Jacobs plans spinoff of government services business

In a Tuesday investor call, CEO Bob Pragada explained Jacobs' thinking behind its plan to separate the government services business.

In a Tuesday investor call, CEO Bob Pragada explained Jacobs' thinking behind its plan to separate the government services business. Courtesy of Jacobs.

The federal market is poised to get a new independent, publicly traded company thanks to Jacobs' decision to spin out the bulk of its $4.4 billion government services business.

Jacobs has given much attention and resources over the past decade to build its government services business and by doing so, shed its longstanding engineering-and-construction identity.

Now that very business is poised to become the government services market's next independent, publicly-traded company after Jacobs' board approved a plan to spin it off. Jacobs is currently calling the government services business Critical Mission Solutions. 

Dallas-headquartered Jacobs expects to complete the separation in the second half of its 2024 fiscal year, which ends on Oct. 31, 2024. Jacobs' fiscal year runs concurrent with the federal fiscal year.

We will have a lot of time in the coming months to learn more about what Critical Mission Solutions will be on its own, including a name and strategy. Jacobs did say that its president Steve Arnette will continue to lead the business, a position he started in the spring of 2022.

But let's hear Jacobs' explanation for why it is going down this path after years of investment and work to become a major government services provider, including acquisitions and a few takeaway contract wins from other companies.

Where both companies are going

During Jacobs' fiscal second quarter earnings call Tuesday, CEO Bob Pragada told investors that the company is looking to gain greater focus on its critical infrastructure, sustainability and advanced portfolios.

Pragada cited data, technology and consulting as among the core service lines Jacobs wants to be a leader in for its client sets.

Those are some of the main themes Pragada and other members of Jacobs' executive team have cited as shaping the company's current three-year strategy, both in a March 2022 general overview for investors and fiscal fourth quarter earnings call in November.

Jacobs' idea behind the separation is to give both itself and the new Critical Mission Solutions company the kind of capital investments and allocation models they need individually to pursue growth and profitability in a manner that is more difficult for them today.

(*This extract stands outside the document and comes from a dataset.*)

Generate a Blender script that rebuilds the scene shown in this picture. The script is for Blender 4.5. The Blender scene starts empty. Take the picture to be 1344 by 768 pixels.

But analysts on the call wanted to know (and they asked) why Jacobs decided now is the time to do this, given that to them it feels so soon after the company rolled out the current iteration of its strategy with the Critical Mission Solutions business as a part of it.

"We're constantly looking at our portfolio and doing an evaluation on how we're executing externally with our clients and the effect it's having advancing our strategy," Pragada said. "To reflect back on where we were before, I don't think we're doing anything that's different from what we articulated in our strategy, and so we feel confident in the decision that we made today."

A look under both hoods

The Critical Mission Solutions business generated $4.4 billion in revenue during Jacobs' most recent fiscal year on an operating margin of 8%. After the spinoff, Jacobs expects $10.5 billion in annual revenue on a 12% operating margin for its fiscal 2022. Jacobs has more than 60,000 employees and the Critical Mission Solutions workforce stands at 16,000.

It is worth noting that based on figures from Jacobs' fiscal 2022 annual report, the company will still have some U.S. government business after the separation.

Approximately 31% of the company's overall fiscal 2022 revenue was from U.S. federal agencies, or around $4.6 billion. CMS generated approximately 73% of its sales during that period from U.S. federal agencies, or around $3.7 billion. CMS also works with international government customers.

The Critical Mission Solutions' backlog stood at $8.1 billion as of the quarter's end on March 31. Jacobs' most recent 10-Q filing touts new business awards from space and nuclear remediation programs as having offset slower growth among defense agencies.

Jacobs will retain the divergent solutions segment it stood up in March 2022. The company created that unit as a hub for developing digital technologies and other solutions for government and infrastructure clients.

In February, that unit's vice president of strategy John Karabias joined our WT 360 podcast to explain how the team works across the company and its role in the overall vision.

What comes next

Pragada said Jacobs plans to maintain a relationship with the Critical Mission Solutions business post-spin that will include an "ability to work together, collaborate and partner for the benefit of our client." Jacobs does the same with another business it previously divested, Pragada added.

Regarding the decision to spinoff Critical Mission Solutions versus finding a buyer of it, chief financial officer Kevin Berryman said Jacobs looked at several options, but decided a separation was the best path forward because that would be a more tax-efficient way to unlock greater shareholder value.

However, Jacobs is a public company and Critical Mission Solutions is poised to be one as this plan progresses. Both facts mean Jacobs cannot ignore any potential inbound interest from another party regarding a large, strategic transaction involving the Critical Mission Solutions business.

"As we go through the process and determine if we get any additional facts or circumstances that could change that, we'll consider that because we are ultimately interested in ensuring that we maximize shareholder value," Berryman said.